Where’s it going next?

An interesting analysis from a BBC link:

“Dr Jack Watling, research fellow for land warfare at the London-based defence think tank, the Royal United Services Institute, gives us an overview of what military analysts say is happening in the Ukraine campaign and the meaning of the phrase being used about the Russian military reaching “culmination point”.

“As military forces advance, they obviously burn through fuel, ammunitions, supplies. And while they have lots of supplies with them, they can keep advancing, but you hit a point where you’re having to wait for the supplies to arrive. And then each shipment of supplies that gets to you is only a limited amount, so you can only get a certain bit further,” he explains on BBC Radio 4’s Today programme.

“The tempo of operations slows down. So what we’re seeing now is a transition from where the Russians were resourcing multiple axis of advance into Ukraine and now they’re having to concentrate that resource on to one axis at a time. They’re starting to dig positions around Kyiv; they’re going firm around Kharkiv; and Mariupol is the main effort at the moment. Now if Mariupol falls, then they can shift that main effort somewhere else. So I think what we’re going to see is a much more sequential campaign from the Russians.”

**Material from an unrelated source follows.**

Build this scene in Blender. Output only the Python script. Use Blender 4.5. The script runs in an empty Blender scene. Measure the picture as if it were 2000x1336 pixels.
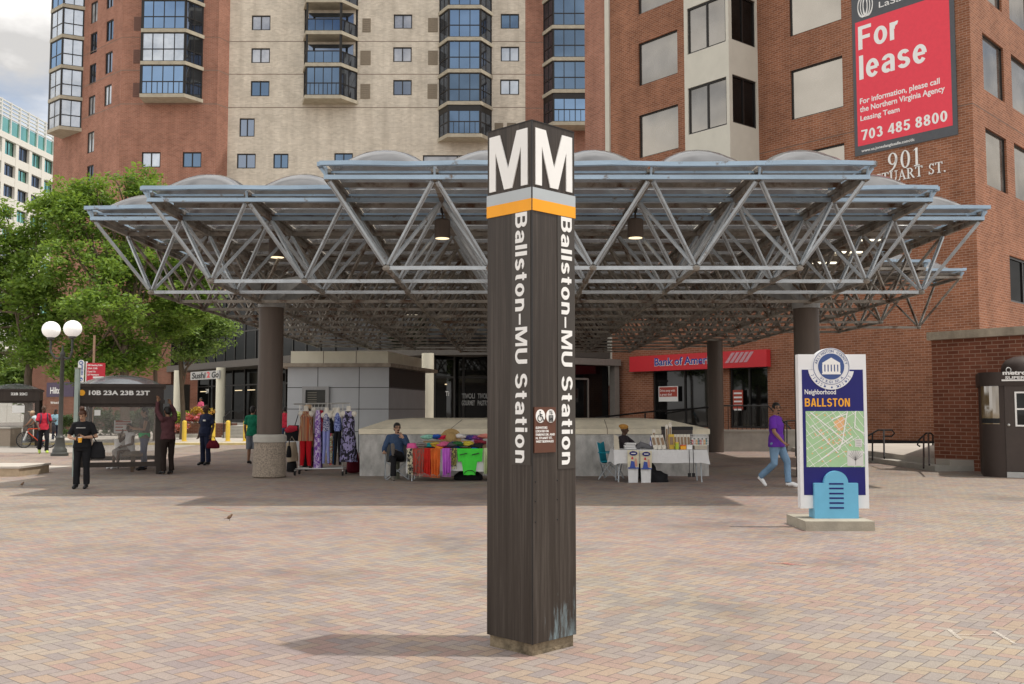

He adds the Russians will try to isolate each objective in turn, starve out a city and then move on to the next one. He says the war is moving into a much slower period.”

Don’t forget . . .

There has been no news over the weekend of the four amphibious troop ships spotted last week in the Sea of Japan. These will take time to get to the theatre of operations, but once they do, they may well prove to be game-changers, allowing the Russian forces to attack more effectively all along the coast, and to overwhelm Odesa. If that happens Russia will effectively control access to the Black Sea for any goods exiting Ukraine, and leave only the western corridor via Europe for any entry for the country to be resupplied. This would represent a significant uptick in Russia’s power to advance.